Kedua, pembangunan infrastruktur dimaksudkan cuma sebagai instrumen fasilitasi investasi atau diperluas sebagai ikhtiar penguatan ekonomi lokal/daerah tertentu. Sekadar membangun infrastruktur sebagai fasilitasi investasi bisa menjadi petaka bagi perekonomian daerah/nasional.

Pola serupa terjadi pada desain Rencana Induk Percepatan dan Perluasan Pembangunan Ekonomi Indonesia. Kelembagaan investasi yang terkait dengan kepentingan negara lain jauh lebih menonjol ketimbang aturan main peningkatan kekuatan sosial-ekonomi domestik atau kelompok yang kurang berdaya. Akibatnya, ketika skenario itu berjalan, nisbah ekonomi lokal/nasional yang diperoleh tampak lebih kecil ketimbang pihak lain. Dengan aneka realitas pedih yang pernah dialami, tentu kita tak ingin memperpanjang trauma buruk itu.

Ketiga, pemerintah mesti hati-hati dalam menyusun skema pembiayaan dan pengelolaan infrastruktur. Secara teori, infrastruktur adalah barang publik yang pelaku swasta tak tertarik masuk. Penyebabnya sederhana, pihak yang membiayai tak bisa mengeksklusi pelaku yang hendak memanfaatkan.
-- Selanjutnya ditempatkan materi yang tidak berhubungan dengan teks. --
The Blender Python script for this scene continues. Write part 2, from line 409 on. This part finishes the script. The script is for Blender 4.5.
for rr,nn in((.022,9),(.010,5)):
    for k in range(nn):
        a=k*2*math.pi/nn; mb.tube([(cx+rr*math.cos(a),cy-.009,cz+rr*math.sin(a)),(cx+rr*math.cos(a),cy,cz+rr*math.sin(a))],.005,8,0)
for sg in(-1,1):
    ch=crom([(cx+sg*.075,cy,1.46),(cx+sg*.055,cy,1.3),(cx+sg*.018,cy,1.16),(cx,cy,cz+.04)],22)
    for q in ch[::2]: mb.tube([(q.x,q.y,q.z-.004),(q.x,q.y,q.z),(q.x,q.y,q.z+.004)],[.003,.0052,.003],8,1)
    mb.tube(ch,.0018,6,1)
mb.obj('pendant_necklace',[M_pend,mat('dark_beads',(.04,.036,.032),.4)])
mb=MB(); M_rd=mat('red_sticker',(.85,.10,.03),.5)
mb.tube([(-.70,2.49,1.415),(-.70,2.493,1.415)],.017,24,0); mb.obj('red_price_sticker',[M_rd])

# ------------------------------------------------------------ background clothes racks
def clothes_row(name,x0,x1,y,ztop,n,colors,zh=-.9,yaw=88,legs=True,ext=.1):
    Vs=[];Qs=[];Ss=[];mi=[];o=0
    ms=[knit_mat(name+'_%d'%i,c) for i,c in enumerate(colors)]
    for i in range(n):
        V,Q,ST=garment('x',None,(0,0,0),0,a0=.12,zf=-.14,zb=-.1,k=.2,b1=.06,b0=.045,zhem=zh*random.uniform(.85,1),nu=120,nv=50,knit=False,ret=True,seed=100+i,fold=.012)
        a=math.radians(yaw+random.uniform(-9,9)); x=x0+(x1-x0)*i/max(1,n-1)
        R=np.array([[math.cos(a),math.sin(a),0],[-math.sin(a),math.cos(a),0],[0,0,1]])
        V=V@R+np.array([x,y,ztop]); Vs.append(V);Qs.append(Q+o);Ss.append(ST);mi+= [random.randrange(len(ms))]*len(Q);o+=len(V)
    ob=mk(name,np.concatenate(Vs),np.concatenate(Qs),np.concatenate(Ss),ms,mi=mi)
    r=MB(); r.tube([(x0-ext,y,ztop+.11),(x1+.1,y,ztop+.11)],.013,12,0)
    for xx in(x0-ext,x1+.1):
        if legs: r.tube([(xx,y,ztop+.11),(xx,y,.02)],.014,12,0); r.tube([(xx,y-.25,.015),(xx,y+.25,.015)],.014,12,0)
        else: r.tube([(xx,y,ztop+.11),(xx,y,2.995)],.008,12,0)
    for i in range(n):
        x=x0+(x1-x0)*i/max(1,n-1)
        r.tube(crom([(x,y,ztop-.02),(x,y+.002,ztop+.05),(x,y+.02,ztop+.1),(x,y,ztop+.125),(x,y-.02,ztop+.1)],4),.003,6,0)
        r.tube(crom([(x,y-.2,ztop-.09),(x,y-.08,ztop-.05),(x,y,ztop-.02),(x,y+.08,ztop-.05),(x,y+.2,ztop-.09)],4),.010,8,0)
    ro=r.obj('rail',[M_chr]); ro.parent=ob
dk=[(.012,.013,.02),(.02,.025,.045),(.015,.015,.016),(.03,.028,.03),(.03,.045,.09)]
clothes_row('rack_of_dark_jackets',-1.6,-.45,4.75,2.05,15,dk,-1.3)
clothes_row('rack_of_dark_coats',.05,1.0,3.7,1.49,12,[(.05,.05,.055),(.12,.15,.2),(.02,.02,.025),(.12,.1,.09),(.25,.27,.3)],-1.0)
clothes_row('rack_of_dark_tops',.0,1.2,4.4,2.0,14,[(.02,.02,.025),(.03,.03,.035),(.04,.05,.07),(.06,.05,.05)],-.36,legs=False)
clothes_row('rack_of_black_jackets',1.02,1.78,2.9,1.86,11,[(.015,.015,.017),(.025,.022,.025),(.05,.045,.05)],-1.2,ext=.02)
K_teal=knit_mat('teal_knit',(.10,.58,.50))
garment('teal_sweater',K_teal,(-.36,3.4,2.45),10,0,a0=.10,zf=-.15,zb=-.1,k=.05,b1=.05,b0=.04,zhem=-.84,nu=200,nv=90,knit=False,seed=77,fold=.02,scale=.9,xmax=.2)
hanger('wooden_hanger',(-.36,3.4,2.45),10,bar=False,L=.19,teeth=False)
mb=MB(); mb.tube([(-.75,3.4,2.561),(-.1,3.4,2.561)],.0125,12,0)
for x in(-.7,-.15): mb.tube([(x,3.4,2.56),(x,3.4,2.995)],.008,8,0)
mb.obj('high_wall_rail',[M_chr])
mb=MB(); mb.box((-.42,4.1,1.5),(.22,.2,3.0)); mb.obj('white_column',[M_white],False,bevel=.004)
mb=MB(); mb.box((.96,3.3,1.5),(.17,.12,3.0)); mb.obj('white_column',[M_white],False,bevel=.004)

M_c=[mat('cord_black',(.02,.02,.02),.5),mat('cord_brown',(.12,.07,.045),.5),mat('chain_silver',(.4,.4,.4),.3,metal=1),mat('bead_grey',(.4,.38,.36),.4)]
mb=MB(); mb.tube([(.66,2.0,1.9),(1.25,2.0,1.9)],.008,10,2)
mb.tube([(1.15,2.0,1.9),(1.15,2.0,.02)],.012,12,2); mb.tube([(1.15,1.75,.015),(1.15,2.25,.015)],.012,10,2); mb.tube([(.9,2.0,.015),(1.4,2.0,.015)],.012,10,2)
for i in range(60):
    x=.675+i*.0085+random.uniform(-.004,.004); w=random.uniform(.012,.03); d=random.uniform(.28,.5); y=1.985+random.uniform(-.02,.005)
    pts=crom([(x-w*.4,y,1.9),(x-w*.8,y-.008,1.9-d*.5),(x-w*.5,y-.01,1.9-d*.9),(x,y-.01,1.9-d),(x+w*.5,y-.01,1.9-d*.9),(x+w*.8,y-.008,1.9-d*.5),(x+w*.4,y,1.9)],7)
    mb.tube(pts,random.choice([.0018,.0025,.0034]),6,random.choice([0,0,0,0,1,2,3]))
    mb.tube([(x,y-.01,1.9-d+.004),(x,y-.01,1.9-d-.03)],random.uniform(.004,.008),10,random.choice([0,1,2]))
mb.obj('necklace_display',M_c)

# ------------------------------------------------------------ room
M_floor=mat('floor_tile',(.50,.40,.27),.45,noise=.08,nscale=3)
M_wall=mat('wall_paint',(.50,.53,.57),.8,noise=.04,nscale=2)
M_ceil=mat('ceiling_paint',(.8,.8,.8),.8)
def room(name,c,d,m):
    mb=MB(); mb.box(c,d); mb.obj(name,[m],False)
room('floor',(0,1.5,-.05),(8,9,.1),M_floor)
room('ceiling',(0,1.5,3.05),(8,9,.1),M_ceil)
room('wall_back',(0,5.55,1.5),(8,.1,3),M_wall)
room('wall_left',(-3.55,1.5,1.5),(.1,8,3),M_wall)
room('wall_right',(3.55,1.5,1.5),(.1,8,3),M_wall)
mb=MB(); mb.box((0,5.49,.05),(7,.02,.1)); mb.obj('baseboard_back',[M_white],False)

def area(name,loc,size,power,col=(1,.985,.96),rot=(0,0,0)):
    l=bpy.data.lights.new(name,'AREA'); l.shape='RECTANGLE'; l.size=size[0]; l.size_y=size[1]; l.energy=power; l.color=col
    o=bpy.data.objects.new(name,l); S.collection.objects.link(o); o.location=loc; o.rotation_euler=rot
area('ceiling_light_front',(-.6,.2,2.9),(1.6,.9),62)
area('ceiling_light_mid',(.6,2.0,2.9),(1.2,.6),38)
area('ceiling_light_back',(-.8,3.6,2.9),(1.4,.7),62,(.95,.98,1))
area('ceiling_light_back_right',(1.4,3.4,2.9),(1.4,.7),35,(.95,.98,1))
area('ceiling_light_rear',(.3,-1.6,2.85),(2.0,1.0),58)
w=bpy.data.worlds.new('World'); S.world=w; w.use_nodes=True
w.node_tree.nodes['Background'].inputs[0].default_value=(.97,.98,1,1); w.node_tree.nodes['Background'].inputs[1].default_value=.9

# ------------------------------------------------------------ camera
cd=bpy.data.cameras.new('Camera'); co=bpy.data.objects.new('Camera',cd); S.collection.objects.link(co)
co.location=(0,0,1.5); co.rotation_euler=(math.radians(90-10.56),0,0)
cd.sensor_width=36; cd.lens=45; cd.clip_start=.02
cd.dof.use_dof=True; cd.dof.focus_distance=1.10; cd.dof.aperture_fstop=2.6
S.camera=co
Namun, karakter semacam itu telah hilang sedikit demi sedikit.

Akibat dana pemerintah yang cekak, sektor privat dilibatkan, fenomena ini kerap disebut dengan gejala ”privatisasi infrastruktur”. Sektor swasta mesti diberi insentif agar mau partisipasi. Implikasinya, infrastruktur tak lagi gratis. Jika tak murah, akses penggunaan infrastruktur menjadi tak mudah bagi kelompok masyarakat tertentu. Jadi, identifikasi infrastruktur yang hendak dikerjasamakan swasta harus dikaitkan dengan analisis soal akses itu.

Keempat, infrastruktur terkoneksi dengan representasi. Keterwakilan terkait dengan banyak aspek, tetapi dalam kasus Indonesia, representasi lebih banyak terhubung dengan ketimpangan antarwilayah. Implikasinya, representasi pembangunan infrastruktur mesti diarahkan untuk daerah tertinggal meskipun barangkali efisiensi ekonomi sedikit dikorbankan.

Sejak lama saya mengusulkan agar ada anggaran tertahan (captive budget) belanja modal, misalnya 75 persen untuk wilayah Indonesia bagian timur. Dengan dasar itulah pembangunan infrastruktur urutannya disesuaikan keadaan setiap daerah. Di wilayah yang belum berkembang, infrastruktur penunjang produksi rakyat didahulukan (misalnya irigasi), diikuti infrastruktur transaksi (pasar). Setelah itu mapan, baru dilanjutkan dengan pembangunan infrastruktur yang terkait dengan konektivitas (jalan).

Berikutnya, infrastruktur yang memperkuat ekonomi daerah tentu wajib terhubung dengan potensi ekonomi wilayah yang bersangkutan, sekaligus pengembangan (pengolahan) potensi itu menjadi aktivitas yang bernilai tambah.

Sementara itu, menyangkut pembiayaan selaiknya infrastruktur dasar sepenuhnya ditanggung pemerintah (misalnya air bersih, sanitasi, kesehatan, dan pendidikan), sedangkan di luar itu badan usaha milik negara diprioritaskan dan baru sektor swasta. Seluruh bangunan itu tentu butuh fondasi politik ekonomi infrastruktur yang dalam agar sejarah kelam bisa dikubur.